Foto: Ricardo Salmito |
A
mulher que lava as roupas de algum apartamento vizinho acaba de
chegar. Ela vem com um rádio ligado e se instala na pia comum do
prédio, distante de dois metros da minha janela. Estou sob leitura,
acomodado com clima ameno da manhã em rede de algodão cru. Gosto de
ler pela manhã, estudar, produzir em separado. Tarde e noite são
pra as reuniões, aulas, projetos coletivos e tantos. O céu de
nuvens me faz questionar a validade dessa trouxa de calças, panos e
afins que vai receber sabão e água. Pode chover no Crato. Tem
chovido e parte de minha tranquilidade matinal se dá por essa via,
via de águas.
A
emissora varia o repertório de estridências. Salvo o Rei, não
distingo uma canção da outra. Não me são familiares de sutileza.
Sei que já as ouvi, de lugares comuns da música. Música comum
feita para prescindir de letras ou de casamento entre letra e música.
Feitas para durarem pouco. E só tenho a manhã. Me inquieto. Penso
na diferença que faz um fone de ouvidos. Esse artefato ao mesmo
tempo com objetivos absurdamente contrastantes de convivência, de
ausência de convivência e de consulta de otorrinolaringologista.
Faz falta.
Passo
a página e tenho que voltar pois não me recordo com precisão do
que o Kracauer me dizia. Me distraio. Assim como a massa que ele
teoriza a respeito. Ganho um exemplo em mim mesmo do ‘divertimento’

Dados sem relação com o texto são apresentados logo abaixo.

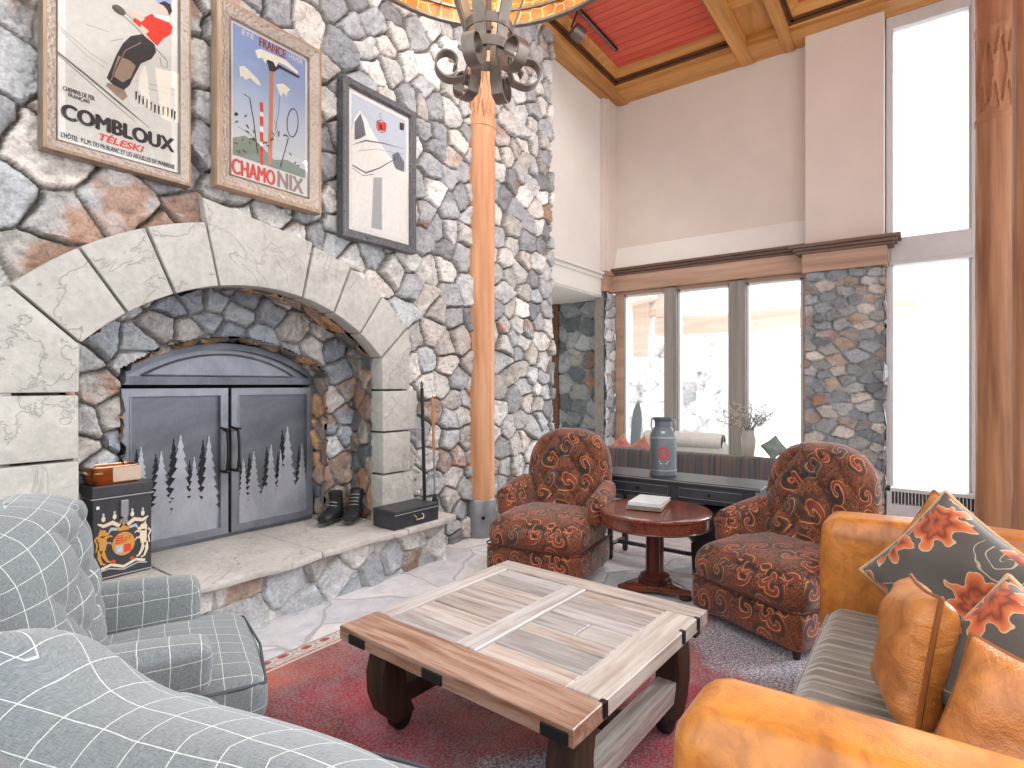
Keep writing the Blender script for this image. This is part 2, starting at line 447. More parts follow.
# ------------------------------------------------------------------ fieldstone relief
def vnoise(u, v, seed):
    g = np.random.RandomState(seed).rand(64, 64)
    iu = np.floor(u).astype(int); iv = np.floor(v).astype(int); fu = u - iu; fv = v - iv
    fu = fu * fu * (3 - 2 * fu); fv = fv * fv * (3 - 2 * fv)
    a = g[iu % 64, iv % 64]; b = g[(iu + 1) % 64, iv % 64]; c = g[iu % 64, (iv + 1) % 64]; d = g[(iu + 1) % 64, (iv + 1) % 64]
    return (a * (1 - fu) + b * fu) * (1 - fv) + (c * (1 - fu) + d * fu) * fv
def fbm(u, v, seed, o=4):
    r = 0; k = .5; t = 0
    for i in range(o):
        r = r + k * vnoise(u * 2 ** i, v * 2 ** i, seed + i); t += k; k *= .55
    return r / t
PAL_GREY = [(186, 187, 188), (171, 172, 174), (204, 202, 199), (216, 213, 209), (156, 157, 160), (194, 190, 185), (178, 181, 184), (200, 192, 185)]
RUST_GLOW = (150, 108, 80)  # rust stain tint, also used for the painted glow round the firebox
def stone_sheet(name, Pf, Nf, U, V, step, spacing, depth=.06, seed=1, mask=None, pal=PAL_GREY, rust=.2, rust_glow_fn=None, spf=None,
                mortar=(132, 126, 118), parent=None, extra=None, aspect=1.15, groove=.011, smoothw=.019, kind=None):
    rs = np.random.RandomState(seed)
    # dart throwing for the stone centres
    pts = []; cell = spacing * .5; grid = {}
    ntry = int(U * V / (spacing ** 2) * 40) + 60
    cu = rs.rand(ntry) * (U + .4) - .2; cv = rs.rand(ntry) * (V + .4) - .2; cr = rs.rand(ntry)
    for i in range(ntry):
        sp = spacing * (.62 + .62 * cr[i] * (1 - i / ntry) + .05) * (spf(cu[i], cv[i]) if spf else 1)
        ok = True; gi, gj = int(cu[i] // cell), int(cv[i] // cell)
        for a in range(-3, 4):
            for b in range(-3, 4):
                for q in grid.get((gi + a, gj + b), ()):
                    if (q[0] - cu[i]) ** 2 + ((q[1] - cv[i]) * aspect) ** 2 < (.5 * (sp + q[2])) ** 2: ok = False; break
                if not ok: break
            if not ok: break
        if ok:
            t = (cu[i], cv[i], sp); pts.append(t); grid.setdefault((gi, gj), []).append(t)
    S = np.array(pts)[:, :2]; ns = len(S)
    nu = max(2, int(round(U / step)) + 1); nv = max(2, int(round(V / step)) + 1)
    u, v = np.meshgrid(np.linspace(0, U, nu), np.linspace(0, V, nv), indexing='ij'); u = u.ravel(); v = v.ravel()
    wu = u + (fbm(u * 5 + 9, v * 5 + 3, seed + 20) - .5) * spacing * .32; wv = v + (fbm(u * 5 + 40, v * 5 + 71, seed + 30) - .5) * spacing * .32
    n = len(u); i1 = np.zeros(n, int); e = np.zeros(n)
    for a in range(0, n, 4000):
        du = wu[a:a + 4000, None] - S[None, :, 0]; dv = (wv[a:a + 4000, None] - S[None, :, 1]) * aspect
        d = du * du + dv * dv
        k = np.argpartition(d, 1, axis=1)[:, :2]; dk = np.take_along_axis(d, k, 1)
        sw = dk[:, 0] > dk[:, 1]; k[sw] = k[sw][:, ::-1]; dk[sw] = dk[sw][:, ::-1]
        i1[a:a + 4000] = k[:, 0]
        sd = S[k[:, 0]] - S[k[:, 1]]; sd = np.sqrt(sd[:, 0] ** 2 + (sd[:, 1] * aspect) ** 2)
        e[a:a + 4000] = (dk[:, 1] - dk[:, 0]) / (2 * sd + 1e-9)
    q = np.clip((e - groove * .35) / smoothw, 0, 1); q = np.sqrt(q * (2 - q)) * .7 + .3 * q * q * (3 - 2 * q)
    hs = .45 + .55 * rs.rand(ns); tu = (rs.rand(ns) - .5) * .5; tv = (rs.rand(ns) - .5) * .35
    tilt = tu[i1] * (u - S[i1, 0]) + tv[i1] * (v - S[i1, 1])
    fr = fbm(u * 14, v * 14, seed + 50, 4) - .5; big = fbm(u * 5 + i1 * 3.3, v * 5, seed + 60, 3) - .5
    rg = 1 - np.abs(2 * fbm(u * 11 + i1 * 1.7, v * 11 + i1 * 2.9, seed + 70, 4) - 1)
    h = q * (depth * hs[i1] + np.clip(tilt, -.03, .03) + fr * depth * .32 + big * depth * .4 - np.clip(rg - .9, 0, 1) * depth * 1.6) + (1 - q) * fr * .010
    h = np.minimum(h, depth + .022)
    pal = np.array([[lin(x) for x in c] for c in pal]); base = pal[rs.randint(0, len(pal), ns)] * (.72 + .5 * rs.rand(ns))[:, None]
    c = base[i1]
    rp = rs.rand(ns) < rust
    if rust_glow_fn is not None: rp = rs.rand(ns) < np.array([rust_glow_fn(*s) for s in S])
    rm = np.clip((fbm(u * 6 + 13, v * 6 + 5, seed + 80, 4) - .40) * 5, 0, 1) * rp[i1] * .75
    rc = np.array([lin(x) for x in RUST_GLOW])
    c = c * (1 - rm[:, None]) + rc[None, :] * (.7 + .7 * rs.rand(ns)[i1])[:, None] * rm[:, None]
    vein = fbm(u * 3 + v * 9 + i1, v * 18 - u * 6, seed + 90, 3)
    c = c * (.8 + .45 * vein)[:, None]
    mo = np.array([lin(x) for x in mortar]); mm = (e < groove).astype(float) * .9
    c = c * (1 - mm[:, None]) + mo[None, :] * mm[:, None]
    P = Pf(u, v) + Nf(u, v) * h[:, None]
    idx = np.arange(n).reshape(nu, nv)
    F = np.stack([idx[:-1, :-1], idx[1:, :-1], idx[1:, 1:], idx[:-1, 1:]], -1).reshape(-1, 4)
    if mask is not None:
        ok = mask(u, v); F = F[ok[F].all(1)]
    used = np.zeros(n, bool); used[F.ravel()] = True; re = np.cumsum(used) - 1
    V3 = P[used]; F = re[F]; C4 = np.concatenate([np.clip(c[used], 0, 1), np.ones((used.sum(), 1))], 1)
    verts = [tuple(x) for x in V3.tolist()]; faces = [tuple(x) for x in F.tolist()]; cols = C4.tolist()
    if extra is not None:                      # solid masonry behind the face
        o = len(verts); verts += [tuple(x) for x in extra.v]; faces += [tuple(i + o for i in f) for f in extra.f]
        cols += [[mo[0], mo[1], mo[2], 1]] * len(extra.v)
    me = bpy.data.meshes.new(name); me.from_pydata(verts, [], faces)
    a = me.color_attributes.new('Col', 'FLOAT_COLOR', 'POINT'); a.data.foreach_set('color', np.array(cols).ravel())
    me.polygons.foreach_set('use_smooth', [True] * len(faces)); me.materials.append(M['stone'])
    try: me.set_sharp_from_angle(angle=math.radians(50))
    except Exception: pass
    ob = bpy.data.objects.new(name, me); COL.objects.link(ob)
    if parent is not None: ob.parent = parent
    if kind: ob['kind'] = kind
    return ob
def planeY(x0, y, z0): return (lambda u, v: np.stack([x0 + u, np.full_like(u, y), z0 + v], 1)), (lambda u, v: np.tile(np.array([[0., -1., 0.]]), (len(u), 1)))
def planeX(x, y0, z0): return (lambda u, v: np.stack([np.full_like(u, x), y0 + u, z0 + v], 1)), (lambda u, v: np.tile(np.array([[-1., 0., 0.]]), (len(u), 1)))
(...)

da cultura... Risos. Mas quero ler apenas e gosto de ler. Gosto de
ler de manhã na rede. Funciona para mim como operação prazerosa. E
a leitura associada ao prazer (em Borges) é que é leitura
(felicidade). Atividade-atitude decadente essa. Não a da leitura.
Nunca se leu tanto como hoje! Mas o ato da leitura parece escapar da
invenção do mundo, do prazer e da continuidade. Leitura é
acessório ruidoso.
Saio
da rede para ver a lavagem da roupa sob rádio. Paro ali diante
daquela calça jeans sendo torcida. Movimento automático e preciso.
Há uma força desproporcional a ser feita pelo acréscimo de água
na peça. Há um peso sob os meus olhos. Esqueço os fones de ouvido,
esqueço o Kracauer e a música. Esqueço a manhã e as nuvens.
Esqueço minha tentativa de irritação. Penso apenas nas pessoas e
no trabalho.
Não
posso pensar em outra coisa. E o trabalho deve mesmo ter sua canção
própria. Alguma música, certa música. Qualquer música. Não para
esquecer que se trabalha, mas para suportar o trabalho e reconhece-lo
trabalho. Minha leitura é trabalho também. E silêncio, minha
música. Mas não volto para a rede. É preciso respeitar o trabalho
daquela mulher que toma agora a quarta calça jeans para torcer.
Calças de trabalho lavadas e aos poucos pesadamente estendidas no
varal abaixo das nuvens. Tantas calças jeans! São da mesma pessoa,
certamente, pelo tamanho e modelo.
Escapa
de vez minha determinação para a leitura. Organizo papéis,
mochila, arrumo algo da casa. Tenho uma sensação estranha de perder
meu lugar de trabalho. Aulas e roupas passam por mim estendidas em
quadro a quadro, cor em cor.
De
repente me dou conta, não escuto mais o rádio. Vou à janela, não
há ninguém. Há lençóis, meias, shorts, camisas, toalhas, panos
de prato. Alguns ordenados se visitam. Outros aleatórios se
destacam. Percorro pacientemente o resultado do trabalho da mulher.
Leio seu texto de cores e cheiro de pingo escorrendo água em roupa
lavada. O mundo do trabalho é o mundo das cores e da espera das
águas variadas.
Noto
que o céu abriu forte. O sol apareceu para secar roupas e ideias.